Pages

Sunday 18 October 2015

Spon Luar Biasa Itu Bernama Anak-anak

“Beli, Pak!” Teriak Faiz, 3 tahun, menghentikan penjual makanan keliling yang lewat di depannya. Setelah itu, Faiz langsung lari ke rumah mencari ibunya untuk minta uang.

Ibunya keluar sambil menggerutu. “Duh, njajan saja!”. Sehari ini sudah tiga penjual dihentikan Faiz. Penjual apapun yang lewat di dekatnya asal dia tertarik, pasti dipanggilnya. Mulai dari penjual makanan, minuman, mainan, sampai penjual aneka peralatan rumah tangga.

Uang yang dikeluarkan ibunya untuk hobi Faiz ini pun lumayan beragam. Dari mulai sepuluh ribu sampai tiga puluh ribu. Mungkin ibunya tidak akan menggerutu atau ‘ngomelin’ Faiz andai hobinya dilakukan tidak setiap hari. Seminggu sekali mungkin agar lebih ringan di kantong hehehehe.


Pernah menemui peristiwa yang serupa dengan Faiz?
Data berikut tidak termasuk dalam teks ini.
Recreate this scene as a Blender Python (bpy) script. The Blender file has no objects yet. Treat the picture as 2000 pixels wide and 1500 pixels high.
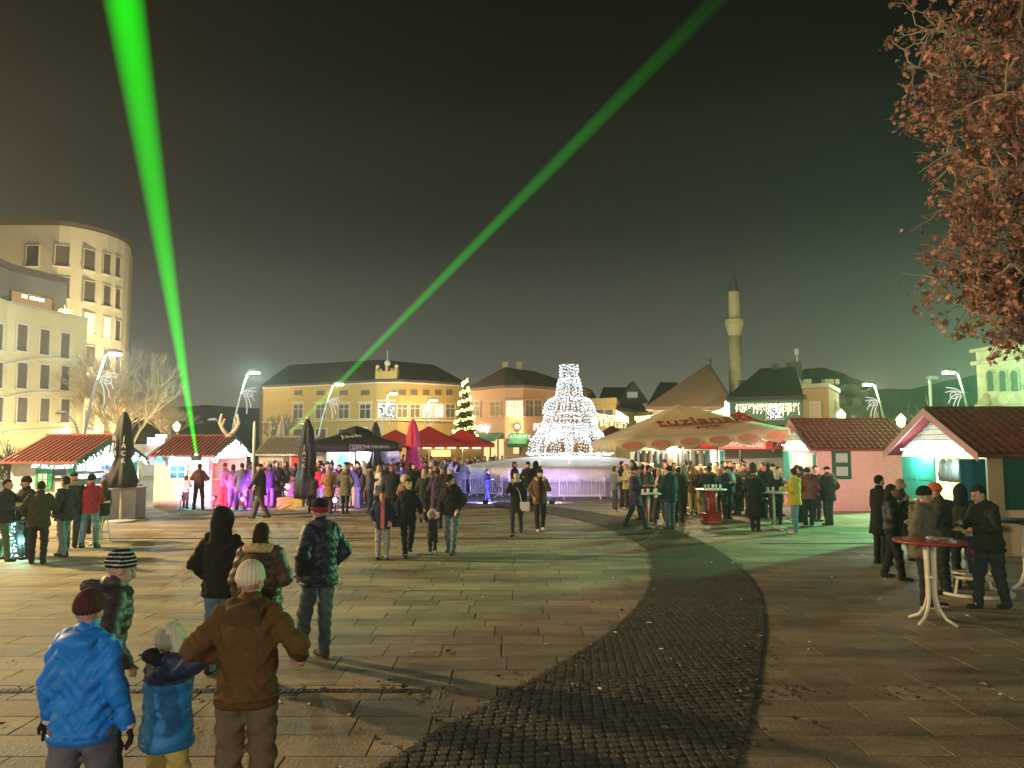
import bpy, bmesh, math, random
import numpy as np
from mathutils import Vector, Matrix
R = math.radians
rng = random.Random(7)
scene = bpy.context.scene
col = scene.collection

# ------------------------------------------------------------------ camera
FPX, CX, CY, CAMH, HORIZ = 1480.0, 1000.0, 750.0, 2.42, 872.0      # focal length and frame in photo pixels
PITCH = math.atan((HORIZ - CY) / FPX)
cam = bpy.data.objects.new('camera', bpy.data.cameras.new('camera'))
col.objects.link(cam)
cam.data.sensor_width = 36.0
cam.data.lens = FPX / 2000.0 * 36.0
cam.data.clip_start = 0.05
cam.data.clip_end = 1500.0
cam.location = (0, 0, CAMH)
cam.rotation_euler = (math.pi / 2 + PITCH, 0, 0)
scene.camera = cam

# ------------------------------------------------------------------ night sky
world = bpy.data.worlds.new('World')
scene.world = world
world.use_nodes = True
wn, wl = world.node_tree.nodes, world.node_tree.links
wn.clear()
w_out = wn.new('ShaderNodeOutputWorld')
w_bg = wn.new('ShaderNodeBackground')
w_geo = wn.new('ShaderNodeTexCoord')
w_sep = wn.new('ShaderNodeSeparateXYZ')
w_ramp = wn.new('ShaderNodeValToRGB')
w_ramp.color_ramp.interpolation = 'CARDINAL'
e = w_ramp.color_ramp.elements
e[0].position = 0.0; e[0].color = (0.15, 0.138, 0.100, 1)
e[1].position = 1.0; e[1].color = (0.0006, 0.0006, 0.0006, 1)
for p_, c_ in ((0.10, (0.080, 0.078, 0.060, 1)), (0.24, (0.021, 0.0215, 0.018, 1)), (0.40, (0.0055, 0.0056, 0.005, 1)), (0.53, (0.0009, 0.0009, 0.0009, 1))):
    k_ = e.new(p_); k_.color = c_
wl.new(w_geo.outputs['Generated'], w_sep.inputs[0])
wl.new(w_sep.outputs['Z'], w_ramp.inputs[0])
wl.new(w_ramp.outputs[0], w_bg.inputs[0])
w_bg.inputs[1].default_value = 1.0
wl.new(w_bg.outputs[0], w_out.inputs[0])

scene.view_settings.view_transform = 'Standard'
scene.view_settings.look = 'None'
scene.view_settings.exposure = 0.45
scene.view_settings.gamma = 1.0
scene.view_settings.use_curve_mapping = False
scene.render.engine = 'CYCLES'
cy = scene.cycles
cy.use_denoising = True
cy.denoiser = 'OPENIMAGEDENOISE'
cy.max_bounces = 4
cy.diffuse_bounces = 2
cy.glossy_bounces = 2
cy.transmission_bounces = 2
cy.volume_bounces = 0
cy.transparent_max_bounces = 8
cy.sample_clamp_indirect = 2.0
cy.caustics_reflective = False
cy.caustics_refractive = False

# ------------------------------------------------------------------ pixel helpers
SP, CP = math.sin(PITCH), math.cos(PITCH)
def ray(px, py):
    d, u = (px - CX) / FPX, (CY - py) / FPX
    return Vector((d, CP - u * SP, SP + u * CP))
def at(px, py, Y):
    "the point at depth Y that the photo shows at pixel (px, py)"
    r = ray(px, py); t = Y / r.y
    return Vector((r.x * t, Y, CAMH + r.z * t))
def gnd(px, py, z=0.0):
    r = ray(px, py); t = (z - CAMH) / r.z
    return Vector((r.x * t, r.y * t, z))
def hit(px, py, A, n):
    r = ray(px, py); o = Vector((0, 0, CAMH))
    t = (Vector(A) - o).dot(n) / r.dot(n)
    return o + r * t

# ------------------------------------------------------------------ materials
MATS = {}
def mat(name, c, rough=0.7, metal=0.0, var=0.12, scale=6.0, bump=0.0, bscale=40.0, spec=0.4, rand=0.0, ridged=False):
    if name in MATS: return MATS[name]
    m = bpy.data.materials.new(name); m.use_nodes = True
    n, l = m.node_tree.nodes, m.node_tree.links
    b = n['Principled BSDF']
    b.inputs['Roughness'].default_value = rough
    b.inputs['Metallic'].default_value = metal
    b.inputs['Specular IOR Level'].default_value = spec
    if var or rand:
        tc = n.new('ShaderNodeTexCoord'); nz = n.new('ShaderNodeTexNoise')
        nz.inputs['Scale'].default_value = scale; nz.inputs['Detail'].default_value = 5; nz.inputs['Roughness'].default_value = 0.65
        l.new(tc.outputs['Object'], nz.inputs['Vector'])
        mr = n.new('ShaderNodeMapRange')
        mr.inputs[1].default_value = 0.25; mr.inputs[2].default_value = 0.75
        mr.inputs[3].default_value = 1 - var; mr.inputs[4].default_value = 1 + var
        l.new(nz.outputs[0], mr.inputs[0])
        src = mr.outputs[0]
        if rand:
            oi = n.new('ShaderNodeObjectInfo'); gi = n.new('ShaderNodeNewGeometry')
            ad = n.new('ShaderNodeMath'); ad.operation = 'ADD'
            l.new(oi.outputs['Random'], ad.inputs[0]); l.new(gi.outputs['Random Per Island'], ad.inputs[1])
            fr = n.new('ShaderNodeMath'); fr.operation = 'FRACT'; l.new(ad.outputs[0], fr.inputs[0])
            m2 = n.new('ShaderNodeMapRange'); m2.inputs[3].default_value = 1 - rand; m2.inputs[4].default_value = 1 + rand
            l.new(fr.outputs[0], m2.inputs[0])
            mu = n.new('ShaderNodeMath'); mu.operation = 'MULTIPLY'
            l.new(src, mu.inputs[0]); l.new(m2.outputs[0], mu.inputs[1]); src = mu.outputs[0]
        mx = n.new('ShaderNodeMix'); mx.data_type = 'RGBA'; mx.blend_type = 'MULTIPLY'
        mx.inputs[0].default_value = 1.0
        mx.inputs[6].default_value = (*c, 1)
        l.new(src, mx.inputs[7]); l.new(mx.outputs[2], b.inputs['Base Color'])
        if bump:
            bn = n.new('ShaderNodeTexNoise')
            if ridged: bn.noise_type = 'RIDGED_MULTIFRACTAL'; bn.inputs['Scale'].default_value = bscale; bn.inputs['Detail'].default_value = 4
            l.new(tc.outputs['Object'], bn.inputs['Vector'])
            bp = n.new('ShaderNodeBump'); bp.inputs['Strength'].default_value = bump; bp.inputs['Distance'].default_value = 0.012 if ridged else 0.02
            l.new(bn.outputs[0], bp.inputs['Height']); l.new(bp.outputs[0], b.inputs['Normal'])
    else:
        b.inputs['Base Color'].default_value = (*c, 1)
    MATS[name] = m
    return m
def emat(name, c, s, sample=True):
    if name in MATS: return MATS[name]
    m = bpy.data.materials.new(name); m.use_nodes = True
    n, l = m.node_tree.nodes, m.node_tree.links
    n.clear()
    o = n.new('ShaderNodeOutputMaterial'); em = n.new('ShaderNodeEmission')
    em.inputs[0].default_value = (*c, 1); em.inputs[1].default_value = s
    l.new(em.outputs[0], o.inputs[0])
    if not sample: m.cycles.emission_sampling = 'NONE'
    MATS[name] = m
    return m
def srgb(r, g, b):
    f = lambda v: (v / 255 / 12.92) if v <= 10 else ((v / 255 + 0.055) / 1.055) ** 2.4
    return (f(r), f(g), f(b))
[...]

Atau malah mengalaminya ? Anak-anak mudah sekali ‘njajan’ atau menghentikan penjual yang lewat di depannya.


Peristiwa ini kerap saya temui terjadi di daerah atau desa daripada di komplek perumahan di kota. Kalau di Kota, gaya 'njanjannya' berbeda. Bukan memanggil penjual namun mendatangi penjual. Anak-anak yang hidup di daerah atau desa lebih terbuka dan bebas bermain kemana saja mengeksplore lingkungannya sehingga interaksi mereka dengan orang lain pun lebih terbuka dibandingkan dengan anak-anak yang hidup di komplek perumahan. Termasuk interaksi dengan penjual keliling. Bila kebetulan sedang berkunjung ke rumah ortu yang di desa di wilayah Kediri, sambil ‘momong’ Si Bocah, saya suka memperhatikan fenomena ini.
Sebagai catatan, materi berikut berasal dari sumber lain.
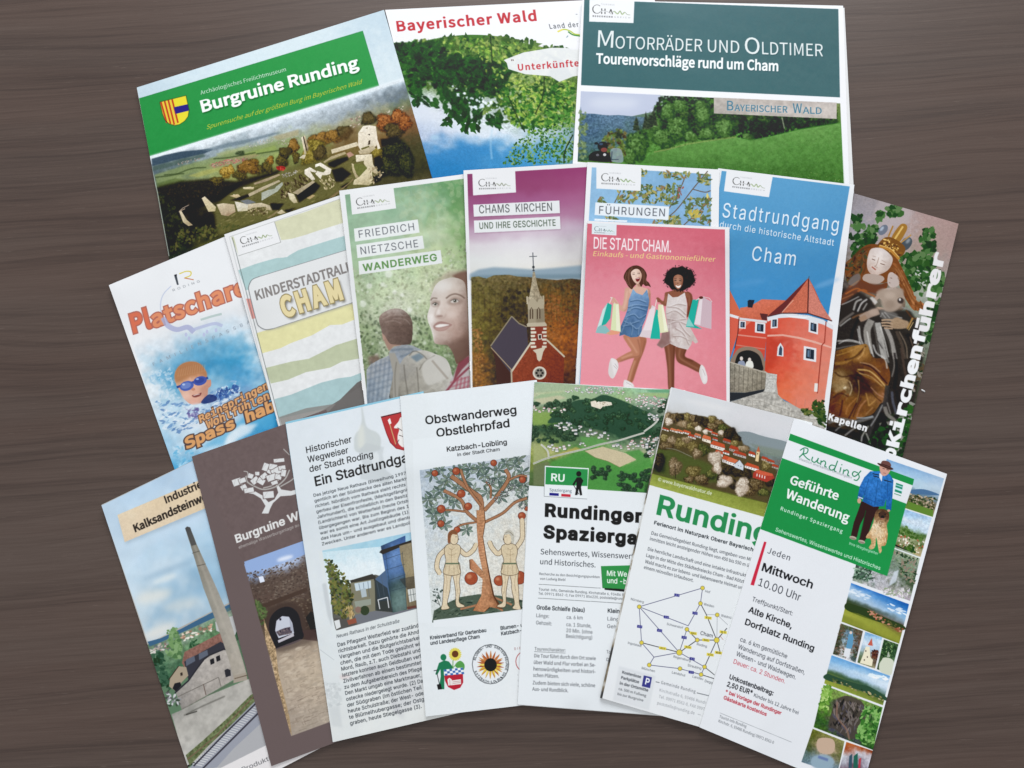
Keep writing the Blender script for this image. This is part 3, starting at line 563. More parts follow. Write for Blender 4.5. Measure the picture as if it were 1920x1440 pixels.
# ============ 5 children's town rally booklet
def p_rally():
    P = new('rally', mkquad((420.5, 439.6), (596, 380), (521.7, 795.5), .099, .210), 99, 210)
    P.img[:] = hx('e2e2e3'); P.fr(180, 380, 3.5556)
    P.poly([(905, 220), (1640, -20), (1900, 1100), (1240, 1650)], 'dedfdf')
    def band(top, bot, c): P.poly([(x, y) for x, y in top]+[(x, y) for x, y in bot[::-1]], c)
    band([(1190, 128), (1400, 60), (1640, -30)], [(1235, 250), (1300, 242), (1400, 214), (1500, 180), (1650, 134)], 'cfcfb0')
    band([(900, 230), (915, 224)], [(950, 350), (962, 346)], 'c8cbae')
    band([(948, 450), (1060, 410), (1120, 392), (1200, 370), (1250, 366), (1275, 362), (1290, 350), (1350, 316), (1450, 284), (1560, 250), (1680, 214)], [(1000, 585), (1030, 576), (1700, 310), (1700, 310), (1700, 310), (1700, 310), (1700, 310), (1700, 310), (1700, 310), (1700, 310), (1700, 310)], 'a8c4c4')
    P.poly([(1000, 640), (1030, 640), (1066, 770), (1040, 776)], 'd8948c')
    band([(1070, 880), (1160, 840), (1740, 660)], [(1108, 1004), (1230, 970), (1300, 930), (1440, 880), (1500, 850), (1560, 816), (1640, 800), (1740, 770)][:3], 'dcd8a4')
    P.poly([(1070, 870), (1720, 668), (1750, 770), (1640, 812), (1560, 816), (1500, 850), (1440, 884), (1300, 936), (1230, 970), (1108, 1004)], 'dcd7a2')
    P.poly([(1130, 1102), (1300, 1060), (1420, 1040), (1520, 990), (1600, 950), (1760, 900), (1800, 1030), (1640, 1060), (1560, 1100), (1400, 1130), (1280, 1180), (1165, 1206)], 'b8bfa0')
    P.poly([(1190, 1310), (1300, 1280), (1500, 1200), (1620, 1170), (1700, 1160), (1830, 1110), (1850, 1240), (1600, 1360), (1400, 1400), (1220, 1440)], 'a4c0c2')
    P.poly([(1740, 1200), (1830, 1150), (1860, 1330), (1640, 1380), (1560, 1400), (1620, 1320)], '6a6664')
    P.tone([(905, 220), (1640, -20), (1900, 1100), (1240, 1650)], .02, 30)
    P.poly([(918, 218), (1190, 128), (1232, 264), (950, 354)], 'e4e4e5'); P.line([(1190, 128), (1232, 264), (950, 354)], 3, '8a8c88')
    logo(P, (978, 292), (1178, 232), None, green='8aa060')
    P.line([(890, 228), (1640, -30)], 3, '9a9c98', a=.8); P.line([(888, 228), (1240, 1600)], 3, 'b0b4b4', a=.8); P.line([(908, 232), (1260, 1600)], 4, '5c6464', a=.8)
    box = [(1720, 300), (1090, 492), (1040, 514), (1018, 560), (1022, 600), (1070, 790), (1090, 826), (1130, 846), (1180, 840), (1760, 650)]
    P.poly([(x+6, y+8) for x, y in box], '8a8c8c', a=.5, blur=5); P.poly(box, 'dcdddd'); P.line(box[1:9], 5, '7c7e80', smooth=True); P.line([(1720, 300), (1090, 492)], 4, '8a8a8c'); P.line([(1180, 840), (1760, 650)], 4, '8a8a8c')
    P.text('KINDERSTADTRALLYE', (1070, 650), (1790, 428), 62, '85807e', k='bf', bold=.045, ital=.05)
    P.text('CHAM', (1252, 762), (1650, 634), 126, 'e0d0a0', k='bf', bold=.085, sp=1.12, shadow=(14, 16, '5a564c', .7, 6), out='94855c', outw=.055)
    # the cartoon figure on the cover is left out; its corner keeps the stripes and the dark road
    P.poly([(1450, 1420), (1600, 1330), (1740, 1240), (1850, 1200), (1880, 1330), (1650, 1420), (1300, 1500)], '6e6a68')
    P.poly([(1220, 1430), (1400, 1370), (1600, 1340), (1500, 1450), (1240, 1500)], '84807c', a=.8)
p_rally()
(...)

Dari pengamatan saya sih sebenarnya bukan salahnya anak-anak juga mereka suka memanggil penjual yang lewat. Ada beberapa hal yang membuat mereka melakukannya. Satu, mereka ikut-ikutan temannya yang ‘njajan’, dan yang kedua (ini yang utama) adalah mereka meniru orang dewasa di dekatnya (entah ortu atau nenek atau tante, atau paman, atau siapapun yang masih kerabatnya). Lha, kok bisa ?
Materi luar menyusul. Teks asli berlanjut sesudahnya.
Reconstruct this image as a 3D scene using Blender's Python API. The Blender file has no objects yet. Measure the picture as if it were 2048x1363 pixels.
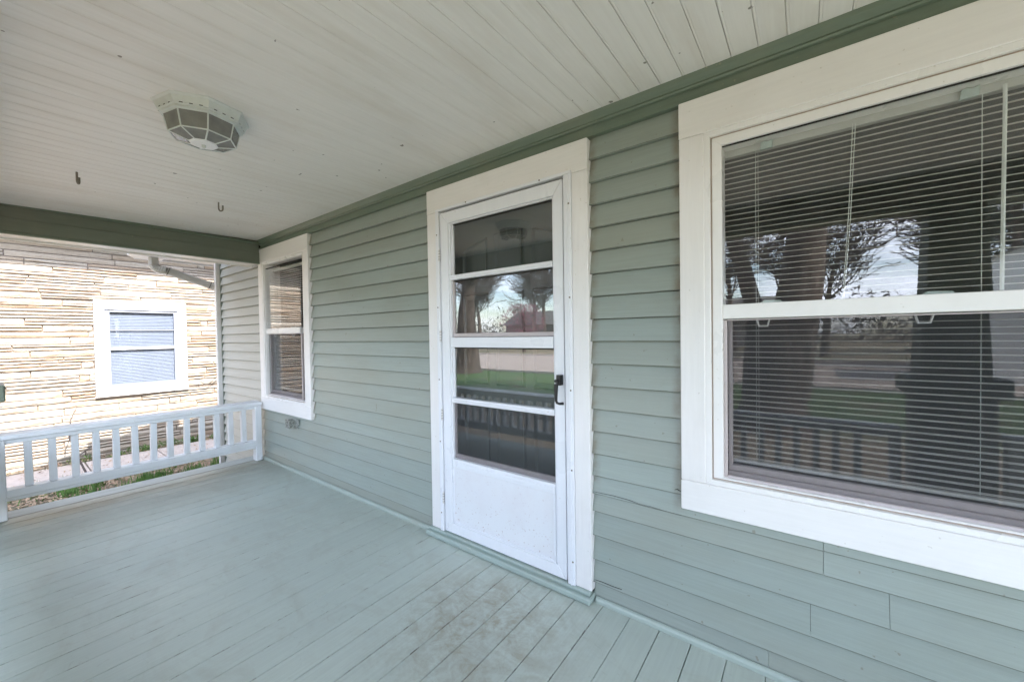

Sadar atau tidak, para orang dewasalah yang memulai mengenalkan anak-anak pada aktivitas ini. Kerap, merekalah yang awalnya memanggil para penjual yang lewat di depan anak-anak yang sedang asyik bermain. Mereka pulalah yang kemudian mengajari anak-anak itu bagaimana njajan dengan menanyakan keinginannya akan apa yang ditawarkan si penjual.’Hayo, kamu minta apa ? Mau ini atau itu?

Satu kali, anak-anak melihatnya. Dua kali, anak-anak melihat dan merekamnya. Tiga kali, anak-anak pun mulai mempraktikkannya. Keempat kalinya, mereka sudah mahir melakukannya sendiri. Nah lho…

Jadi, mungkin ada baiknya bila kita, sebagai ortu ini, bila melihat dan mendapati anak-anak kok demikian terampil memanggil penjual yang lewat, jangan langsung dimarahi. Mundur selangkah dulu lalu diingat-ingat bagaimana sikap kita kemarin-kemarin sebagai fasilitatornya.
Anak-anak adalah spon terbaik dalam kehidupan, mereka akan dengan cepat dan mudah menyerap apapun yang ada di sekitarnya termasuk perilaku kita, ortunya.